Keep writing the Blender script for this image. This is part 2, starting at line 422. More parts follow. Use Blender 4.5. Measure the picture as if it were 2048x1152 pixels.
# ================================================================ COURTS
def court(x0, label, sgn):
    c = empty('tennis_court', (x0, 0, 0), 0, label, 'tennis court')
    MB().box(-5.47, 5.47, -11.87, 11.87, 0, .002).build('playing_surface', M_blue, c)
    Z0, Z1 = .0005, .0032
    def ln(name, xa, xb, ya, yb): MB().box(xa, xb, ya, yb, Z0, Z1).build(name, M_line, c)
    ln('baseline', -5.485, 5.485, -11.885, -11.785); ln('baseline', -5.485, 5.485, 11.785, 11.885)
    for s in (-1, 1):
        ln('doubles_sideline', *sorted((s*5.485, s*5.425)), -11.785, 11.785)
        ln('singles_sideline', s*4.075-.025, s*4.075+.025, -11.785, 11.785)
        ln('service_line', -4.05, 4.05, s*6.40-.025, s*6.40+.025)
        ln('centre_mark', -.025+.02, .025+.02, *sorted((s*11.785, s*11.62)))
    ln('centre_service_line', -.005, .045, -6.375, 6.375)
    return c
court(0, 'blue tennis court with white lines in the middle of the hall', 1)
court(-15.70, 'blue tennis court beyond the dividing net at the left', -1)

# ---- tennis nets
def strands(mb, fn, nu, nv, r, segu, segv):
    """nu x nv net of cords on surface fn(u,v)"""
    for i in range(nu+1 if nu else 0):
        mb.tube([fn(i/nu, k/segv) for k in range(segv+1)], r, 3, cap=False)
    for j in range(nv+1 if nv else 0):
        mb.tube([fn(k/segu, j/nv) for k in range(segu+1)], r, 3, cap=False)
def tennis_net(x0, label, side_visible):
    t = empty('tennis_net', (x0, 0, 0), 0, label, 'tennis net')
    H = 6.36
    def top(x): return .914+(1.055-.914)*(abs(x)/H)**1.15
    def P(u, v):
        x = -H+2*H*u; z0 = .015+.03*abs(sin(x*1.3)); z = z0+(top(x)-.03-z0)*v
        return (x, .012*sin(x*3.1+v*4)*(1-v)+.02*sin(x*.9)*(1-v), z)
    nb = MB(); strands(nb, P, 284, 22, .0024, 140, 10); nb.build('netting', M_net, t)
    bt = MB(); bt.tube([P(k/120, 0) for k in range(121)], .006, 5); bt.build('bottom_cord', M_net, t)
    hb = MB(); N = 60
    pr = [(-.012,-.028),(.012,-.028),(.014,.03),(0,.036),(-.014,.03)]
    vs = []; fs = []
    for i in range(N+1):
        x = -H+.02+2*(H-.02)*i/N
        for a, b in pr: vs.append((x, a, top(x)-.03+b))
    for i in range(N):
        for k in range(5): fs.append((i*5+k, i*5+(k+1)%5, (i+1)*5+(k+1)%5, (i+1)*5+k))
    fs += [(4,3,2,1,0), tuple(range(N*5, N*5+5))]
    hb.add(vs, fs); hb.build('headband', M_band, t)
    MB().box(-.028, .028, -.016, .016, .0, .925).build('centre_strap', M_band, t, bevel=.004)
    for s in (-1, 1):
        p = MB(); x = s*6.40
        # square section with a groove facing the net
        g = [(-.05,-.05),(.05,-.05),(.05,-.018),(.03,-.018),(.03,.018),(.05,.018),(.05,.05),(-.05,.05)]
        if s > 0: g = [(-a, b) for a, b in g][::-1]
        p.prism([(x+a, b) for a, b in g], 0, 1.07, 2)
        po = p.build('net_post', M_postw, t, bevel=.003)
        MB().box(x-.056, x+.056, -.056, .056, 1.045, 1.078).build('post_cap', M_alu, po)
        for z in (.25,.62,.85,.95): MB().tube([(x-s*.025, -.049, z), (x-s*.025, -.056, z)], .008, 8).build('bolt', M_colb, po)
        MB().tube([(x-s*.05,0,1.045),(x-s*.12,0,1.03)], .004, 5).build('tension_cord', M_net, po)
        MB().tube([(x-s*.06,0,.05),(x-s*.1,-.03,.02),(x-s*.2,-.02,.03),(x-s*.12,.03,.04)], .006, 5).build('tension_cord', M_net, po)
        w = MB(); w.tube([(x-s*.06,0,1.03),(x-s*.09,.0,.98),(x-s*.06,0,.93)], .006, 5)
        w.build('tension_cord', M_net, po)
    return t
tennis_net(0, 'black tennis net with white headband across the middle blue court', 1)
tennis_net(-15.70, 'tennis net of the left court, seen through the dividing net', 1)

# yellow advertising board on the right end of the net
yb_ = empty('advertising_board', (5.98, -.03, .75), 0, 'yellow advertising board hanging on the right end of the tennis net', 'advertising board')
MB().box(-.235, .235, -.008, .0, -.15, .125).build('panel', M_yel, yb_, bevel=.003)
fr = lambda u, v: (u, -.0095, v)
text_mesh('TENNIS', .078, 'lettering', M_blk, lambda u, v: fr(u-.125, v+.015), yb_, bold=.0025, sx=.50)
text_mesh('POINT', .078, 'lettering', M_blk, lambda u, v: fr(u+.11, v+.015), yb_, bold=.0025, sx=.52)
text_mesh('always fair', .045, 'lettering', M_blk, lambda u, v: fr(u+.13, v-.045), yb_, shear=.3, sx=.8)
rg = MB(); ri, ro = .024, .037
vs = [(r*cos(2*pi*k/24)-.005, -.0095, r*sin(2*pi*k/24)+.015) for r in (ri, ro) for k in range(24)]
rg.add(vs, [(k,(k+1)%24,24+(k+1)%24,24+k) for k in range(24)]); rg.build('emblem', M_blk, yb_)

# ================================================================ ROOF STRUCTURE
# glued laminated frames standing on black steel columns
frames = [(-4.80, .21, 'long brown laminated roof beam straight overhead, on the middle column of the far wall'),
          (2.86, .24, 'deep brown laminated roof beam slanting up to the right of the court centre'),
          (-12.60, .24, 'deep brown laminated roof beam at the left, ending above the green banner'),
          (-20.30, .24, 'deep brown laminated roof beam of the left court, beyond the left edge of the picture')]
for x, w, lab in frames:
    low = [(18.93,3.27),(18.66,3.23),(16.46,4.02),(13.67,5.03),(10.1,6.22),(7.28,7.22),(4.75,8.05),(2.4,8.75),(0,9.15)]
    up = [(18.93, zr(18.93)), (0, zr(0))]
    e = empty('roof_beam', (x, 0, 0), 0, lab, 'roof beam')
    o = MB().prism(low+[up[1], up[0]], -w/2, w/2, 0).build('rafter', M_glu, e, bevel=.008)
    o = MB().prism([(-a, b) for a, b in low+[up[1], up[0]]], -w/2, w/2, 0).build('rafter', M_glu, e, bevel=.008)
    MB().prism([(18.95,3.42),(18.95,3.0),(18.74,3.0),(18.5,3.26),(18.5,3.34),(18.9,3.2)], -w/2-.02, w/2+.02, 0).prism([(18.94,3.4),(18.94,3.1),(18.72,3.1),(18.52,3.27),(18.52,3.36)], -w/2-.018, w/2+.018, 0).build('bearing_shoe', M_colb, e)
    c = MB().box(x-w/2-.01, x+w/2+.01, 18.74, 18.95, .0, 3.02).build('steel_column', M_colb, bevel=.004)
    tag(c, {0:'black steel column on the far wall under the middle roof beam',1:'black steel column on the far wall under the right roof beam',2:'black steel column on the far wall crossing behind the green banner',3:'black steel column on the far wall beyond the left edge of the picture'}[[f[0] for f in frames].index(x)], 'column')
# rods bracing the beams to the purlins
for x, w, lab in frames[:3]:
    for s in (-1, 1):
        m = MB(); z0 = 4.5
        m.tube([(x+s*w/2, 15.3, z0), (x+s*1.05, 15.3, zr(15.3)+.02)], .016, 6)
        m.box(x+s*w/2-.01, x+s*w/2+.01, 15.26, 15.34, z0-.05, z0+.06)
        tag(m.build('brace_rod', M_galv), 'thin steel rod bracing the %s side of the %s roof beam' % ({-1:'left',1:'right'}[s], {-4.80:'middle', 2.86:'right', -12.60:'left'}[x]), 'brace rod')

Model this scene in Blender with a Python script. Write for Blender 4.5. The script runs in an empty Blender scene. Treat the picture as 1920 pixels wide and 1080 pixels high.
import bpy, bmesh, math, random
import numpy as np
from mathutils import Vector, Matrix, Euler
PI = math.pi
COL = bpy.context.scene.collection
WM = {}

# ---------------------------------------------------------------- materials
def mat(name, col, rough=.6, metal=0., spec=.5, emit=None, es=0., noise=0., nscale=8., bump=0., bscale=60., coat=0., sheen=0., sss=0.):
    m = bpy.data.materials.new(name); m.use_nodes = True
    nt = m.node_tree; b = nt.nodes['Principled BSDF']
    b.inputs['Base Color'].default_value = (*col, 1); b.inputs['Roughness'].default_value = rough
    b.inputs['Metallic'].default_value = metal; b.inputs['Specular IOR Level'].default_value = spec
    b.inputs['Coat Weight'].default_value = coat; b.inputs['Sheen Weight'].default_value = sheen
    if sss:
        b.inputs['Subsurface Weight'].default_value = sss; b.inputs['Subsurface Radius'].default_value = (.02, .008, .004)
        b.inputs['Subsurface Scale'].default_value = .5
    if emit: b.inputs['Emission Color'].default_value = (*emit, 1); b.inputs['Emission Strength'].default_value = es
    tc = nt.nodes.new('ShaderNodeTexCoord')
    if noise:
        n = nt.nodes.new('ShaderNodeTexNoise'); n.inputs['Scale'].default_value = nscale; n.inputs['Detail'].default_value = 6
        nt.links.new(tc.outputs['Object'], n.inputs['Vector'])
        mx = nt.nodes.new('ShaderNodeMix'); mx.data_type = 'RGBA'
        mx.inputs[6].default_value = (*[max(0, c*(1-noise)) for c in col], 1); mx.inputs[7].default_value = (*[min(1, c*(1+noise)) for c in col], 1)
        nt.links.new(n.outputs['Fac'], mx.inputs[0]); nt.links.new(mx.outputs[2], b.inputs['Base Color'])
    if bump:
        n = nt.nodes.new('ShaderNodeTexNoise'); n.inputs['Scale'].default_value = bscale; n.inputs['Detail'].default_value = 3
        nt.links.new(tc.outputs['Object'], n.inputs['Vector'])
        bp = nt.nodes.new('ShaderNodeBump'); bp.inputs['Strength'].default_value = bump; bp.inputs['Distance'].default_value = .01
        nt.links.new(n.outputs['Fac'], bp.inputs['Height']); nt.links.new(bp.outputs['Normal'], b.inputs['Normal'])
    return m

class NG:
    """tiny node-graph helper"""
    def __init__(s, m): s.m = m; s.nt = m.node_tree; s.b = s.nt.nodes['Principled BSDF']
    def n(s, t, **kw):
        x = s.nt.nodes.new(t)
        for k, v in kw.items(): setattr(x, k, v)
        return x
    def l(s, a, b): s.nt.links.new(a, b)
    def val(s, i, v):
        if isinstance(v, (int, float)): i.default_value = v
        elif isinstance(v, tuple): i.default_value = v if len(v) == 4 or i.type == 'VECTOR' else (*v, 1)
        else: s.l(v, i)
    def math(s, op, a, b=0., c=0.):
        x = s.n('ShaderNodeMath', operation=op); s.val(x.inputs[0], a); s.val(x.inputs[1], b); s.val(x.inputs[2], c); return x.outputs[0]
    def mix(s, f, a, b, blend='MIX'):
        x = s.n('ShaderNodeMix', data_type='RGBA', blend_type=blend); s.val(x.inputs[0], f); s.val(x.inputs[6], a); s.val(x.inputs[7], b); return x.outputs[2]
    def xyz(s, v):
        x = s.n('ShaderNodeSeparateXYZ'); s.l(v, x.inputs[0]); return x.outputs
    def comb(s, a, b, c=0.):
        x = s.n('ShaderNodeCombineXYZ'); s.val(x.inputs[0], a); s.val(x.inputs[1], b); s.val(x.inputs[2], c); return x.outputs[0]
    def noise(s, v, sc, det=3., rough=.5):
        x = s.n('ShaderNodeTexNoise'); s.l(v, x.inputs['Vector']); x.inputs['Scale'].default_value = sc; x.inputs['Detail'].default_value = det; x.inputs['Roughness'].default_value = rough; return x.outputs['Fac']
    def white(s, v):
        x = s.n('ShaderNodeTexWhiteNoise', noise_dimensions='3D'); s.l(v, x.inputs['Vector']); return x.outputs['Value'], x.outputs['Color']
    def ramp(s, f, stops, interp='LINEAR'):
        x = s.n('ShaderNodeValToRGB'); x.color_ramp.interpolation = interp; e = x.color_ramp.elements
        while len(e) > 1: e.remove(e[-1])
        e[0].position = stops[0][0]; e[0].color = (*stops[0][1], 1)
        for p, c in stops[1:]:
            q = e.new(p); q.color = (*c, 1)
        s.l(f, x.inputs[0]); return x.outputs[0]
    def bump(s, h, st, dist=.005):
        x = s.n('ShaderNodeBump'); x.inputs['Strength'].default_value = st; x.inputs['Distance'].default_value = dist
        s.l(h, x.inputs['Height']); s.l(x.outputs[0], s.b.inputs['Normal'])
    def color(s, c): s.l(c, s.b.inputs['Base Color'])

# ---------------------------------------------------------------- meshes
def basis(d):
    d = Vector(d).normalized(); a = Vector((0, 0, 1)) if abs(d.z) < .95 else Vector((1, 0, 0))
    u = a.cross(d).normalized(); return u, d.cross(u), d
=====
> EXERCISE PROMPT:
Copy each line of the records containing the string "scene".

> WRITTEN SOLUTION:
Model this scene in Blender with a Python script. Write for Blender 4.5. The script runs in an empty Blender scene. Treat the picture as 1920 pixels wide and 1080 pixels high.
COL = bpy.context.scene.collection